Ph.D. candidate in sociology, The Graduate Center, City University of New York

Residency: September – December 2017

Research Project: Papers, places, and familias: Tracing the social mobility of Mexicans in New York

Research Interests: Mexicans in the U.S., migration policies, state-diaspora relations, immigrant illegality, ethnography, demography, urban sociology, regional studies

Biography

Guillermo is a Ph.D. candidate in sociology at City University of New York (CUNY) Graduate Center. He received a B.A. in political science from Tec de Monterrey and a master’s degree in regional development from El Colegio de la Frontera Norte. Between 2008 and 2011, he worked for the Seminar on International Migration, the Migration Surveys in the North and South Borders of Mexico, the Mexican Migration Field Research Program and collective projects on the human rights of migrants. He is a student fellow at the CUNY Institute for Demographic Research and collaborates as data manager in Mexican Initiative for Deferred Action (MIDA) at Baruch College.

His dissertation focuses on the social mobility and family life of parents born in Mexico and living in three different counties in New York (Queens, the Bronx and the East End of Long Island Suffolk County). The main research question in this project is: Why and how do certain undocumented immigrants and their families do better than others in terms of occupations, educational attainment and family-household income? The bulk of his data comes from ethnographic cases of undocumented Mexicans identified since 2014 and ongoing work in the MIDA project.  

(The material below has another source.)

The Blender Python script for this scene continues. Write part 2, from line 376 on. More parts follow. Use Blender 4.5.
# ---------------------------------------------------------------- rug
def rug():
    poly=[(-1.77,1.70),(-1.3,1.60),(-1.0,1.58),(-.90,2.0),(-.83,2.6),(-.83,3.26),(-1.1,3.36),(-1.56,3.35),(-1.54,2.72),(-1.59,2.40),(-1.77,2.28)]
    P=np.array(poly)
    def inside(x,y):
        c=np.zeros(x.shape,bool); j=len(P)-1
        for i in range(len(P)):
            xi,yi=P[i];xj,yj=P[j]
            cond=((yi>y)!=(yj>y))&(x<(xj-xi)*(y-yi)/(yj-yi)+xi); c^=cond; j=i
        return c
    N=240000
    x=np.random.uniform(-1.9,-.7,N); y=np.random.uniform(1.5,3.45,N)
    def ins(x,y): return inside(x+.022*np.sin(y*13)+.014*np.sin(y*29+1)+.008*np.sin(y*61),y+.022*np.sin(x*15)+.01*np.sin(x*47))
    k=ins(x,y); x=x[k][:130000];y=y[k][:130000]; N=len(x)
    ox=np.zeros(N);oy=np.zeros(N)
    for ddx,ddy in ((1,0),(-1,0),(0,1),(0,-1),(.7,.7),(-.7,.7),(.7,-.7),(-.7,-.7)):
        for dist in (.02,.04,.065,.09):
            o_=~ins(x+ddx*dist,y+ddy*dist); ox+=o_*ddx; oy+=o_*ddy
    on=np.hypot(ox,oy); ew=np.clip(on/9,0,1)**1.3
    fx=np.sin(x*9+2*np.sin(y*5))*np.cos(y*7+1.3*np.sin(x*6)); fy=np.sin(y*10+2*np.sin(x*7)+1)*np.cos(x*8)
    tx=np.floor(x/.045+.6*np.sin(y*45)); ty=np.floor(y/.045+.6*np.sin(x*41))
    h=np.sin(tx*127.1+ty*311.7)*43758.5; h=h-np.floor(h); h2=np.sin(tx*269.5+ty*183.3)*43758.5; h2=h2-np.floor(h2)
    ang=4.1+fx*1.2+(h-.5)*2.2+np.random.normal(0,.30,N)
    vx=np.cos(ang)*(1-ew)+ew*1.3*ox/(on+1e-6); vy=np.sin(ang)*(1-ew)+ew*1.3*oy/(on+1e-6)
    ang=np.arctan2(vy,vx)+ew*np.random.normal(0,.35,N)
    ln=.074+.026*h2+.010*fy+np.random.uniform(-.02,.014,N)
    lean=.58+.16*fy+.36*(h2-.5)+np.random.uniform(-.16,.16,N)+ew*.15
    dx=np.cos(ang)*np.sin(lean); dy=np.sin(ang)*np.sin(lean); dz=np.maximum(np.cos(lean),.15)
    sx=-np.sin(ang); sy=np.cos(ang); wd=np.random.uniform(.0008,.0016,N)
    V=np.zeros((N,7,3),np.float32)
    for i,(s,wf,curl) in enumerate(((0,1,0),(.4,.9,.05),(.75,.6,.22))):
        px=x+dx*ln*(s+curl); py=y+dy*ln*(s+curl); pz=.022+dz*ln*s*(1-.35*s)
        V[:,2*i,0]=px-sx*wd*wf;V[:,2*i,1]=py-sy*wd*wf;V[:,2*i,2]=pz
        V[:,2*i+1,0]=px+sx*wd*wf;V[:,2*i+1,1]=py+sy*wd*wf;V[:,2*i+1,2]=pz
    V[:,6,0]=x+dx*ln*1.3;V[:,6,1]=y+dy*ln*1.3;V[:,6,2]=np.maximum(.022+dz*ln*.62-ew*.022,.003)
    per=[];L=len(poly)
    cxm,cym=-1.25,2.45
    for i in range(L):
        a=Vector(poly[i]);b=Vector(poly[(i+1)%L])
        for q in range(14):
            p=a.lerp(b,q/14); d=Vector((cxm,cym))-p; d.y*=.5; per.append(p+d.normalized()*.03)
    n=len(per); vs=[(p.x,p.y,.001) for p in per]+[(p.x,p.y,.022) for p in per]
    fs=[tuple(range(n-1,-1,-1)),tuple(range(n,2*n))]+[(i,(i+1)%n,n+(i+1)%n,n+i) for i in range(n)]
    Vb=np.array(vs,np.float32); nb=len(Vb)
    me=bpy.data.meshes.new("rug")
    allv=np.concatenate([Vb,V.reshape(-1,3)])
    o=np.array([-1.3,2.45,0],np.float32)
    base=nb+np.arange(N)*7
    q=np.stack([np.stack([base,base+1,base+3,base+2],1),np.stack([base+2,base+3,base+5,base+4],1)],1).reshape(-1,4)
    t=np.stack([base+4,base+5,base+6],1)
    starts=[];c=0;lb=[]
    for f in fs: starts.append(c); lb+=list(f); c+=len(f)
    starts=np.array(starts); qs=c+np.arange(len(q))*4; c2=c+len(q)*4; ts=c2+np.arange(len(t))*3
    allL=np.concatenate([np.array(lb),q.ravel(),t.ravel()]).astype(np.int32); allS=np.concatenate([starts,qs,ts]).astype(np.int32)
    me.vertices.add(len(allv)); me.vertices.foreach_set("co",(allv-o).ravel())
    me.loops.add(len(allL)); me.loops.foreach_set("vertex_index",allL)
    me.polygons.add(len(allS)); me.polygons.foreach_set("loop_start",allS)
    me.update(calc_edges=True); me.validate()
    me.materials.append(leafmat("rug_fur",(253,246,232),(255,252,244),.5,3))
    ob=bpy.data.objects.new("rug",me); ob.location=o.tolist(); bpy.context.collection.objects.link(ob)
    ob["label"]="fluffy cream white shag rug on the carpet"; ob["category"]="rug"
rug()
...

Before residing in Queens for over five years, Guillermo was a guest scholar at University of Notre Dame and research assistant at El Colegio de la Frontera Norte in Tijuana. His research work has been supported by CONACYT and Fulbright-García Robles, as well as by the Advanced Research Collaborative, the Center for Latin American, Caribbean and Latino Studies and more recently by the Gittell Collective at CUNY.